La historia de una niña que quiere ser feliz
En su film, Sylvie Verheyde vuelve a la década del 70
París, 1977. Stella (Léora Barbara) es una niña, hija de los dueños de un bar y pensión de poca monta, donde la gente bebe, fuma, juega a las cartas y al metegol, canta, baila y creen ser felices por un rato. Ella convive con todos ellos. Va al colegio pero es pésima alumna. Es una buena jugadora de póquer, sabe preparar cócteles y también puede discutir de fútbol con el que más. En el colegio, con sus compañeros, vive el oprobio de maestros impresentables y violentos. Digamos que la infancia de Stella (y aquí aparece el gran tema recurrente del cine francés desde siempre) es la infancia sacudida por un mundo que no incluye a los niños entre sus planes. "Sé jugar con las máquinas y las reglas del billar, sé las letras de las canciones, quién es sincero y quién miente, sé cómo se hacen los niños, sé de sexo... pero en lo demás soy pésima", asegura como relatora de su historia, porque Stella es un relato en primera persona, una historia que tiene como protagonista a esta niña que navega por estas aguas más o menos turbulentas de un entorno al que debe adaptarse y al que no puede cuestionar desde su lugar de impotencia. Stella hace lo que puede por convertir en felicidad un mundo que nada tiene que ofrecer a una niña como ella. Quizá por eso encuentra refugio en la amistad con Gladys (Mélissa Rodrigues), una compañera argentina, exiliada con sus padres en Francia, con la que comparte parte de sus aventuras cotidianas.

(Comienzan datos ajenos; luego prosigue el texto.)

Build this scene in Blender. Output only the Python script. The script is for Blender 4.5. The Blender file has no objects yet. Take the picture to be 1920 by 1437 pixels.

La cámara de Verheyde no sólo recorta a Stella en ese mundo en el que trata de integrarse sino particularmente a su entorno. Lo hace con una mirada casi documental, teñida de cierta resignación, subrayada por la voz de la protagonista, una excelente interpretación de la debutante Barbara (tenía doce años cuando trabajó en esta película), no menos eficaz el de Rodrigues y al grupo de argentinos que interpretan a sus padres, con un puñado de detalles (sus profesiones, la militancia política) que ayudan a entender mejor aquel microcosmos. Verheyde rescata la vitalidad de los niños a pesar de cualquier contratiempo (incluso el abuso), su transparencia, su manera de observar el alrededor, su curiosidad por descubrir. Lo hace con igual pureza, con entrañable cariño y comprensión por sus criaturas. Stella no quiere crecer a la fuerza, pero no tiene otra salida. En ese sentido, su esfuerzo mayor es leer nada menos que a Duras y a Balzac. Verheyde, mientras tanto, hace honor al mejor cine francés.